Generic School Bus (with stop arm)

LOUISVILLE, Ky. (WDRB) -- School districts throughout Kentucky would be required to install cameras on school buses in hopes of catching drivers who illegally pass them during stops under a bill prefiled last month.

The proposed legislation, sponsored by Rep. Robert Goforth, R-East Bernstadt, would require districts to outfit their bus fleets with stop-arm cameras by Aug. 1, 2023, if passed by the General Assembly in next year’s legislative session. Less populous counties could get a five-year reprieve from the requirement from the Kentucky Department of Education under the prefiled bill.

“We have a serious problem, and we need to make sure that safety is the number one priority for these children,” Goforth said in a phone interview Thursday. “I don’t think that it is unreasonable to make this request.”

Three schoolchildren in Rochester, Ind., were killed by a driver who tried to pass the school bus they were boarding in October 2018. The driver is set to go on trial next month reckless homicide, criminal recklessness resulting in serious bodily injury and passing a school bus causing injury, according to the South Bend Tribune. 

That incident, in part, prompted Goforth to prefile his stop-arm camera bill. Indiana legislators passed a bill in April that ramps up the penalties for illegally passing school buses and allows violators to be charged up to $1,000 in a “safe school” fee. Indiana districts can request to use those funds to purchase stop-arm cameras for their bus fleets under the new law, which took effect July 1.

“It happens all across the country, and we need to make sure that your child or my child or someone else’s child is not the next victim to this because these drivers pass continuously without any type of repercussions,” Goforth said.

A handful of Kentucky school districts have already installed cameras to catch drivers who pass school buses that are loading or unloading students, among them Hardin County Schools. The district began installing the cameras in February.

Data provided by the Administrative Office of the Courts shows that in fiscal year 2019, 12 charges of illegally passing a stopped school or church bus were filed in Hardin County, yielding $1,450 in fines. Prior to that, just eight cases had been opened dating back to fiscal year 2015 with fines totaling $850 in that timeframe.

Jefferson County led the state in the number of cases involving illegally passing stopped school or church buses since fiscal year 2015, with 62 charges in all and $3,930 in fines issued. Throughout Kentucky, 511 charges of illegally passing a school or church bus were filed and $48,789 in fines were levied in the same timeframe, according to AOC data.

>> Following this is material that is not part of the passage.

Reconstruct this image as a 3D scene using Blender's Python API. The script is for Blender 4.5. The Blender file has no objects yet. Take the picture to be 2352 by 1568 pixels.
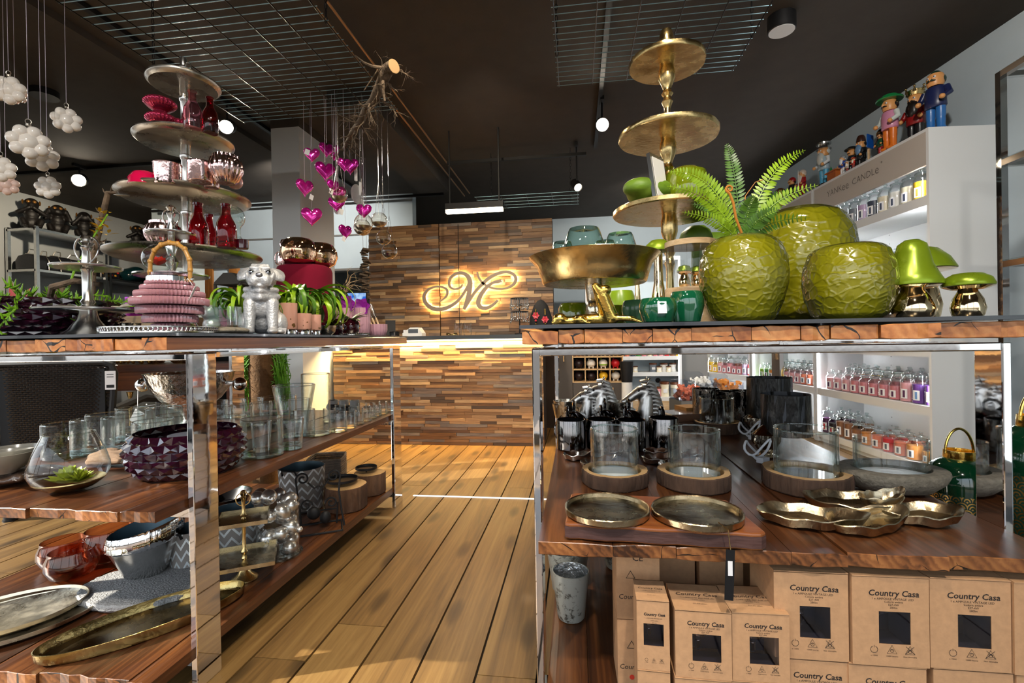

Hardin County Schools sends footage captured of cars that pass the bus while its stop arm is extended to local prosecutors for further action, but that wouldn’t be the case under Goforth’s bill. Instead, the Kentucky Transportation Cabinet or the third-party vendors who supply districts with the cameras would be in charge of reviewing footage and issuing citations, which could be appealed directly to the cabinet or, if that fails, Franklin Circuit Court.

The cabinet does not currently issue citations for alleged traffic violations, spokeswoman Jordan Smith said in an email Thursday.

The cost of installing and maintaining the camera system is a concern for the Kentucky School Boards Association, said Eric Kennedy, the group’s director of advocacy.

The prefiled bill does not include additional funding for districts, though it allows them to enter lease agreements whereby vendors can recoup up to 80% of civil penalties collected or up to $160 per penalty to pay for the program. The proposed legislation would set civil penalties at the current maximum fines for violations under law: $200 for the first offense and $500 for subsequent offenses within a three-year period.

“Even though there are some aspects of the bill that try to address the issue and I believe would allow for some kind of sharing of fines to go down to the districts, it sets up a pretty robust requirement for the districts to take on essentially a law-enforcement role  in addition to installing the cameras,” Kennedy said.

School districts are already covering about 40% of their transportation costs, which under law should be covered completely by the state, Kennedy said. What’s more, districts are already looking for additional money to cover costs associated with facility improvements required under the new school safety law passed by the legislature this year, he said.

“Essentially it would be an unfunded mandate that we have some concern over,” Kennedy said.

But Goforth pushed back against claims that his prefiled legislation equates to an unfunded mandate on school districts, noting the provision that allows districts to lease with third-party companies to operate the camera system in exchange for a portion of penalties collected. He also said the prefiled bill could be amended to apply only to new buses in school districts’ fleets.

“We’re going to work to make sure that this is affordable for every school district,” he said.